Usually, when I want to learn about myself, my mind is already conditioned to learn in a particular way.

I call it learning about myself, but isn’t my main motivation to better cope with my problems? In the outer technical world this form of learning poses no problem; but in learning about our foggy, unresolved, inner conflict – is this going deep enough?

Either I look to others or I look to experts in the field; gurus, teachers, psychologists, YouTube videos, Google and of course AI nowadays…

My mind usually searches for a cause of the problem: outside, or near the surface of myself. When I have understood the cause, I feel I can now control the effect. But isn’t the cause buried deep in my psychological make up? Am I the cause itself yet unaware of it?

In fact, am I the problem?

As I watch myself, do I see that I am in the habit of moving away from my problems: either towards a solution or a distraction? Or, I may just swim in the paralysis of self pity. I begin to realise and observe that there is an automatic impulse in me: to somehow avoid the discomfort of an issue and work hard to find a comfortable, psychological resting place, where the problem might feel resolved.

However, if I really do not know what the problem is at all, or what to do about it, isn’t there an interest to find out?
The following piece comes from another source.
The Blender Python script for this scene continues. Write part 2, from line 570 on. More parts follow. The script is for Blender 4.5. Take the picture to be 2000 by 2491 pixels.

To not know opens curiosity. As the mind faces the fact of the unresolved state, active within; does attention spring to life naturally? One has to apply oneself directly to find this out! This attention hasn’t been created by me, it is a phenomenon naturally brought about, by seeing the relevance of the issue. Before the problem just needed solving, now that the mind is no longer managing it, it is allowed to be a quiet existential crisis.  
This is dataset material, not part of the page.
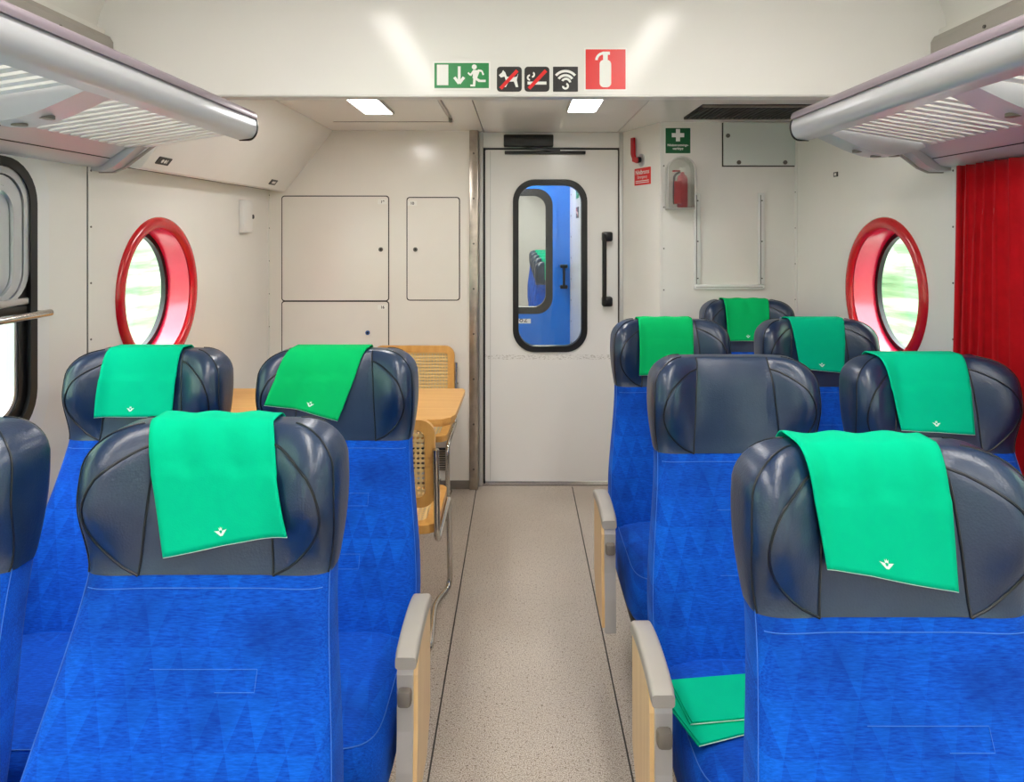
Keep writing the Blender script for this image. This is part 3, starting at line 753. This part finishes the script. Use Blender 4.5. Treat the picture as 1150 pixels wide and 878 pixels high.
# ------------------------------------------------------------------ luggage racks
def rack(label, s, Xw, Xf, y1, members):
    o = thing('luggage_rack', label, 'luggage rack', (0, 0, 0))
    ya = -0.6
    X = lambda d: Xf+s*d       # distance from the aisle edge towards the wall
    # front profile: rounded silver body with a darker grip strip on top
    prof = [(X(0.004), 1.885)]
    prof += [(X(0.028-0.028*math.cos(a)), 1.858-0.042*math.sin(a)) for a in [PI/2*k/8 for k in range(-4, 9)]]
    prof += [(X(0.062), 1.812), (X(0.062), 1.826), (X(0.034), 1.836), (X(0.026), 1.885)]
    extrude_profile('front_profile', prof, fY, ya, y1, M_silver, o)
    prof = [(X(-0.001), 1.884)]+[(X(0.018-0.020*math.cos(a)), 1.892+0.020*math.sin(a)) for a in [PI*k/10 for k in range(11)]]+[(X(0.036), 1.884)]
    extrude_profile('grip_strip', prof, fY, ya, y1-0.002, M_alug, o)
    prof = [(X(0.006), 1.894)]+[(X(0.030-0.033*math.cos(a)), 1.858-0.048*math.sin(a)) for a in [PI/2*k/8 for k in range(-5, 9)]]+[(X(0.062), 1.81), (X(0.062), 1.83), (X(0.04), 1.9), (X(0.02), 1.912)]
    extrude_profile('end_cap', prof, fY, y1, y1+0.006, M_blackm, o)
    # shelf slats rising towards the aisle
    d0, d1 = 0.05, abs(Xw-Xf)-0.13
    zs = lambda d: 1.832-0.055*(d-d0)/(d1-d0)
    y = ya+0.05; proto = None
    while y < y1-0.03:
        if not any(a-0.035 < y < a+0.135 for a in members):
            if proto is None:
                p = [(X(d0), zs(d0)), (X(d1), zs(d1)), (X(d1), zs(d1)+0.014), (X(d0), zs(d0)+0.014)]
                proto = extrude_profile('slat', p, fY, -0.013, 0.013, M_white, o, False); q = proto
            else:
                q = proto.copy(); COL.objects.link(q); q.parent = o
            q.location = (0, y, 0)
        y += 0.046
    # lens-shaped cross members with spot lamps
    for a in members:
        n = 12
        prof = [(X(d0+(d1-d0)*k/n), zs(d0+(d1-d0)*k/n)+0.012) for k in range(n+1)]
        prof += [(X(d0+(d1-d0)*k/n), zs(d0+(d1-d0)*k/n)-0.006-0.045*math.sin(PI*(k/n)**1.25)) for k in range(n, -1, -1)]
        cm = extrude_profile('cross_member', prof, fY, a, a+0.10, M_silver, o)
        box('shadow_rail', (X(d0), a+0.10, zs(d0)-0.035), (X(d1), a+0.106, zs(d1)+0.01), M_alug, cm) if False else None
        for k in (0.42, 0.6, 0.78):
            dd = d0+(d1-d0)*k; zz_ = zs(dd)-0.006-0.045*math.sin(PI*k**1.25)
            V, F = tube_data([(X(dd), a+0.055, zz_+0.006), (X(dd), a+0.055, zz_-0.003)], 0.017, 16); mesh_obj('spot_lamp', V, F, M_greyd, cm, smooth=True, angle=40)
    # rear fascia duct along the wall, in two strips with a joint
    L = abs(Xw-Xf)
    extrude_profile('fascia', [(X(L-0.135), 1.80), (X(L-0.14), 1.785), (X(L-0.075), 1.742), (X(L-0.07), 1.745), (X(L), 1.745), (X(L), 1.80)], fY, ya, y1-0.075, M_silver, o)
    extrude_profile('fascia_lip', [(X(L-0.073), 1.739), (X(L-0.045), 1.717), (X(L-0.02), 1.712), (X(L), 1.712), (X(L), 1.741)], fY, ya, y1-0.075, M_silver, o)
    extrude_profile('fascia_joint', [(X(L-0.0735), 1.7425), (X(L-0.071), 1.739), (X(L-0.01), 1.739), (X(L-0.01), 1.744)], fY, ya, y1-0.077, M_black, o)
    # end bracket curving from the shelf to the wall
    prof = [(X(L), 1.70), (X(L-0.05), 1.70), (X(L-0.085), 1.716), (X(L-0.16), 1.778), (X(L-0.20), 1.80), (X(L-0.20), 1.815), (X(L-0.1), 1.815), (X(L), 1.815)]
    extrude_profile('end_bracket', prof, fY, y1-0.07, y1-0.02, M_silver, o)
    extrude_profile('bracket_edge', [(X(L), 1.696), (X(L-0.05), 1.696), (X(L-0.088), 1.712), (X(L-0.205), 1.80), (X(L-0.20), 1.803), (X(L-0.085), 1.719), (X(L-0.05), 1.703), (X(L), 1.703)], fY, y1-0.021, y1-0.008, M_grey, o)
    # seat number plate on the fascia
    return o
rack('silver slatted luggage rack on the left wall', -1, XL, -0.912, 2.385, (0.2, 1.56))
rack('silver slatted luggage rack on the right wall above the curtain', 1, XR, 0.950, 2.395, (0.35, 1.53, 2.26))

# ------------------------------------------------------------------ curtain
cu = thing('window_curtain', 'red pleated curtain drawn beside the right window', 'curtain', (XR-0.03, 0, 0))
V = []; F = []; ny, nz = 150, 22; ya, yb = 1.30, 2.245
for i in range(ny+1):
    for j in range(nz+1):
        tz = j/nz; z = 0.66+1.049*tz
        y = ya+(yb-ya)*i/ny
        ph = 2*PI*15*max(0.0, yb-y)**0.72+0.8*math.sin(y*23.0)
        am = 0.021*(1-0.35*tz)+0.004*math.sin(y*31)
        x = -0.004+am*math.sin(ph+0.35*math.sin(3*tz+y*5))+0.006*math.sin(y*17+tz*2)
        V.append((x, y+0.012*math.cos(ph)*(1-0.3*tz)+(0.02*(1-tz) if i > ny*0.8 else 0), z))
for i in range(ny):
    for j in range(nz):
        a = i*(nz+1)+j; F.append((a, a+1, a+nz+2, a+nz+1))
c_ = mesh_obj('cloth', V, F, M_curt, cu, smooth=True)
sm = c_.modifiers.new('thickness', 'SOLIDIFY'); sm.thickness = 0.003
tube('curtain_rail', [(0.02, 0.6, 1.7), (0.02, 2.15, 1.7)], 0.005, M_alu, cu, 8)

# ------------------------------------------------------------------ seats
Z_TOP, Z_JOIN = 1.145, 0.906
RZ = 0.074
def lean(z):
    if z >= Z_JOIN: return -0.14*(Z_TOP-z)
    return -0.14*(Z_TOP-Z_JOIN)-0.40*(Z_JOIN-z)
def sm_(a, b, x):
    t = max(0.0, min(1.0, (x-a)/(b-a))); return t*t*(3-2*t)
NEXP = 4.6
def head_level(tt):
    """tt 0..1 along the straight height, 1..2 over the rounded top -> (z, half width, half depth, wing)"""
    H1 = Z_TOP-RZ
    if tt <= 1:
        z = Z_JOIN-0.01+(H1-Z_JOIN+0.01)*tt
        k = (z-Z_JOIN)/(Z_TOP-Z_JOIN)
        return z, 0.217+0.013*math.sin(PI*min(1, max(0, k*0.95+0.04))), 0.046, 0.010+0.054*sm_(0.0, 0.55, k)
    ph = (tt-1)*PI/2; k = (H1-Z_JOIN)/(Z_TOP-Z_JOIN)
    return (H1+RZ*math.sin(ph), 0.217+0.013*math.sin(PI*min(1, k*0.95+0.04))-0.085*(1-math.cos(ph)), 0.046-0.026*(1-math.cos(ph)), 0.064*(1-0.35*(1-math.cos(ph))))
YCEN = 0.046
def head_pt(th, tt, off=0.0):
    z, hw, hd, w = head_level(tt); hw += off; hd += off
    c, s = math.cos(th), math.sin(th)
    cx_ = math.copysign(abs(c)**(2/NEXP), c); sy = math.copysign(abs(s)**(2/NEXP), s)
    x = hw*cx_; y = YCEN+hd*sy
    if sy < 0: y -= w*sm_(0.085, 0.205, abs(x))*(-sy)
    return Vector((x, y+lean(z), z+(off if tt > 1.5 else 0)))
def head_front(x, tt, off=0.0):
    """front surface point at a given x"""
    z, hw, hd, w = head_level(tt)
    c = min(0.9999, abs(x)/hw)**(NEXP/2); s = math.sqrt(max(0, 1-c*c)); sy = -(s**(2/NEXP))
    y = YCEN+hd*sy-w*sm_(0.085, 0.205, abs(x))*(-sy)
    ph = max(0, tt-1)*PI/2
    return Vector((x, y+lean(z)-off*math.cos(ph), z+off*math.sin(ph)))
def tt_of_z(z):
    H1 = Z_TOP-RZ
    return (z-Z_JOIN+0.01)/(H1-Z_JOIN+0.01) if z <= H1 else 1+math.asin(min(1, (z-H1)/RZ))/(PI/2)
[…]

Energy is now generated to meet and face this unknown predicament of mind ; the raw problem as it is with no solution but its own existence. Can one rest here, in the immediacy of no avoidance? But, without the relief of conditioned thinking, taking over and escaping, the uneasiness of the problem may grow. What has been avoided now looms inwardly. There may come a sense of panic being alone with the unresolved; or an impatience for solace may increase…

I go deeper… What wants solace? Or release from fear? Is there a strong sense of “me” to whom all this is happening? Does this appear to me as my problem, my confusion, my apprehension? Watching myself carefuly, I see there are two elements present in the mind: the “me” and the psychological disturbance. Is thinking conjuring a separation between myself and this inner conflict; a felt sensation of unrest?

Without a sense of self needing to be protected, can there only be the presence of a disturbance and no moving away from it? I realise that without this sense of a separate (and separating)  inner entity –  there is no innate conflict towards whatever is present in the mind. What was once felt as “disturbing” is now a totality of disturbance occurring. A sensation with no boundaries, fully activated, freely revealing of its content?

Self-discovery might be a process of energised revelation that is totally new from moment to moment.

To see this, I can only find out for myself.

 


And this cannot be taught by another, it comes through your observation of yourself, watching all the time. You know, it’s great fun if you don’t condemn or justify but watch ‘what is’…. just watch it, in yourself and outside of yourself. Such a mind that watches it becomes extraordinarily sensitive, alive, because it is not breeding conflict.